初めに、1枚のイラストや穴埋め問題がたくさん載ったワークシートを受け取り、プログラムスタート!
阿部氏の操作の元、AIインフォメーションロボット「Cruzr」が起動する。
「こんにちは。私はクルーザーだよ」と、可愛らしく自己紹介をしてくれる。
進行役はこのCruzrが担ってくれるのだが、表情も豊かで可愛らしく、またセリフに合わせて顔の部分に説明文も表示されるため、聞き逃したとしても安心な仕様だ。
ワークは、Cruzrの説明を聞きながら最初に配られたワークシートを埋める形で進んでいく。
章は全部で4つあり、それぞれ「エイってどんな生きもの?」「エイのからだ」「エイたちの進化」「わたしたちの生活でエイたちの数が減っている?」というタイトルが設定されている。
最初の「エイってどんな生きもの?」という章では、エイが生物学上でどのような立ち位置にいるのか知ることができる。サメと見た目や大きさが似ていても違う種類であることや、その見分け方も学ぶことができる。
続いてのパートの「エイのからだ」では、エイの身体にある器官について、その名前と役割について聞き、どのような身体の構造をしているかを勉強することができる。

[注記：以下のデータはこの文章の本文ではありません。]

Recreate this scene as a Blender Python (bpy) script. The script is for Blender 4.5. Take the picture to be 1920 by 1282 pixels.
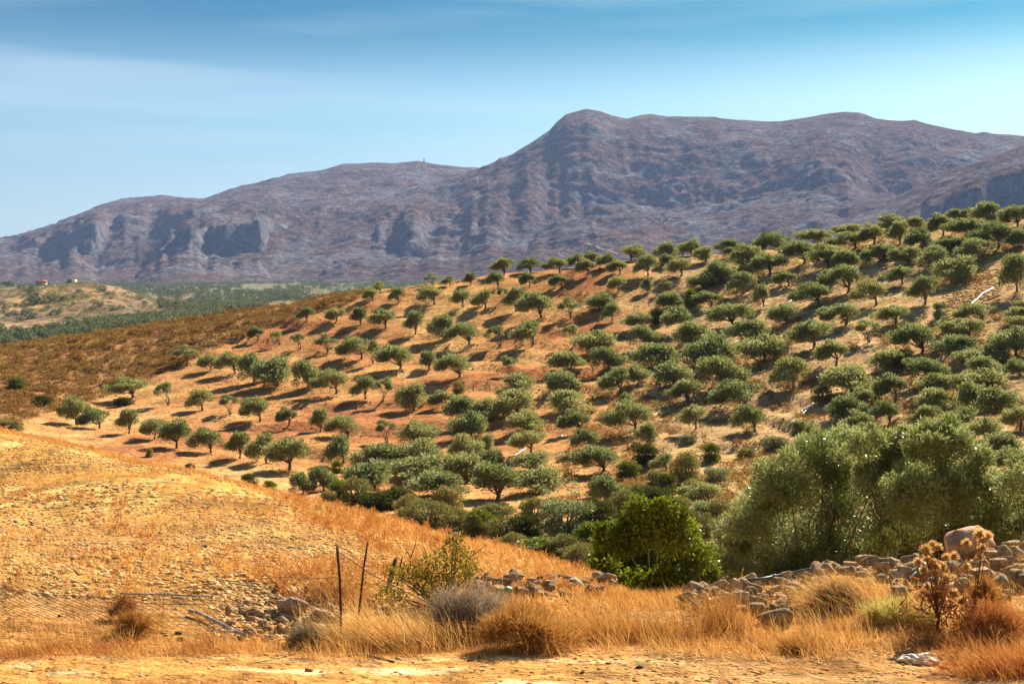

そして、「エイたちの進化」の章では、ナンヨウマンタやアカエイなどのエイたちが、どのような進化を経て、今の形にいきついたのかを学ぶことができる。なお、ワークシートで紹介されている一部の種類は、実際にマクセル アクアパーク品川内で見ることのできる。
最後の「わたしたちの生活でエイたちの数が減っている?」では、今回のプログラムの根本にある「SDGs14海の豊かさを守ろう」について考える時間が設けられている。海の汚れの現状や海のごみ問題、海の生物の乱獲などの状況を知り、そこから自分たちは何ができるのかを書き出してみる時間が取られている。
今回、この「ロボットガイド~エイのおはなし~」を体験し、私自身、エイについてたくさんのことを知ることができた。
特に筆者が興味深かったのは、エイの身体の構造だ。一見すると、どのように泳いでいるか分からないようなあの大きなエイの構造の話は、大人になった今聞いてもとてもわくわくする内容のものだった。
海を守るためには、まず知ることから
海の生物が減っているという話は日常生活でも度々聞く大きな問題だ。さんまやマグロなど、日本の食卓に欠かせない魚たちも乱獲や地球温暖化の影響を受けてその数を減らしいているという話は聞いたことがあるだろう。
「近いうちにマグロが食べられなくなるかもしれない」
という言葉を聞けばその重大性が伝わるのではないかと思う。
そんな魚たちの生態を守り、きれいな海を残していくためには、まず私たちは今置かれている海の危機を知る必要があるのではないかと思う。そのために、「ロボットガイド~エイのおはなし~」を通じて、現状を知り、今後何ができるかを考える時間を家族や友人で持てたら良いのではないだろうか。